Hirsche spent the summer selling between 900 and 1,350 kilograms of beef a day from the back of his freezer truck along Highway 2 south of Calgary. During one weekend at a farmers’ market in Calgary, he sold almost 22,500 kilograms of beef to approximately 9,000 people who stood in line for several hours.
Recognizing the overwhelming support for area ranchers, Hirsche and Fraser teamed up to open Hirsche Fraser Meats. Their cattle are slaughtered at local processing plants, aged between 21 to 28 days (to improve tenderness), and then carved into various cuts at the store. The retail outlet boasts freezer space and a smoker. About six animals are processed through the store each week.
“I never thought I’d be doing this,” says Hirsche, shaking his head. “It sure is different, and we’re doing OK. We sell 20 different products, and that includes jerky, bologna, pepperoni sticks and sausages.”

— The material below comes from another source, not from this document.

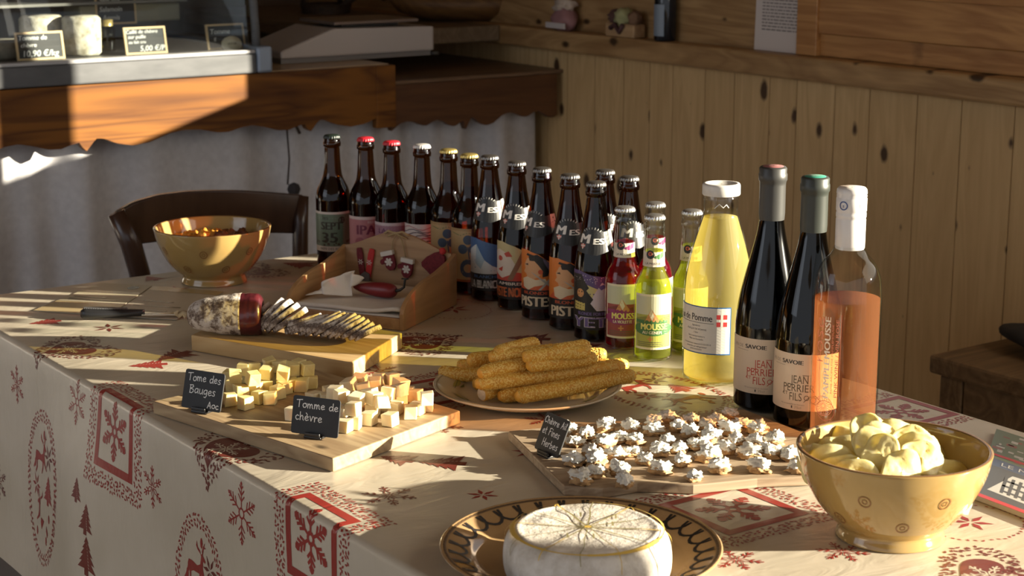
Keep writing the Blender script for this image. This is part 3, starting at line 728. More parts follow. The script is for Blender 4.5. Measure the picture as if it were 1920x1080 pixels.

The store has three full-time employees.
Hirsche doesn’t expect the U.S. border to open soon, and he isn’t the type to sit back and wait for somebody else to come up with a solution.
“You could be waiting a long time and in the meantime, find yourself out of business,” he says.
Hirsche also handles meat from ranchers who have purchased his bulls. “That way, I know what I’m selling is a natural product, and that it fits our market. I know what it’s been fed. All the animals can be traced back.”
Because the cattle he buys are from purebred breeding stock, they are not fed additives or growth hormones. “That would hurt their fertility,” Hirsche notes.
He depends on word-of-mouth advertising, and customers interviewed are giving his shop a beefy thumbs-up.
“It’s like the way it used to be in small towns, when you had a local butcher. It’s so nice to have a place where you can come and buy fresh meat,” says Okotoks resident Treva Hay. “I come here once a week. The steaks are to die for, and I like the idea of supporting a local rancher and knowing where the meat comes from.”
Hirsche and Fraser are not alone in coming up with producer-driven initiatives to save the cattle industry.
Individual ranchers are selling butchered beef through ads in community papers, while others are selling directly to consumers through farmers’ markets. Hirsche and Fraser are also members of the Beef Initiative Group (BIG), a consortium of ranchers lobbying the government for a long-term solution to the BSE crisis rather than relying on temporary bailout measures.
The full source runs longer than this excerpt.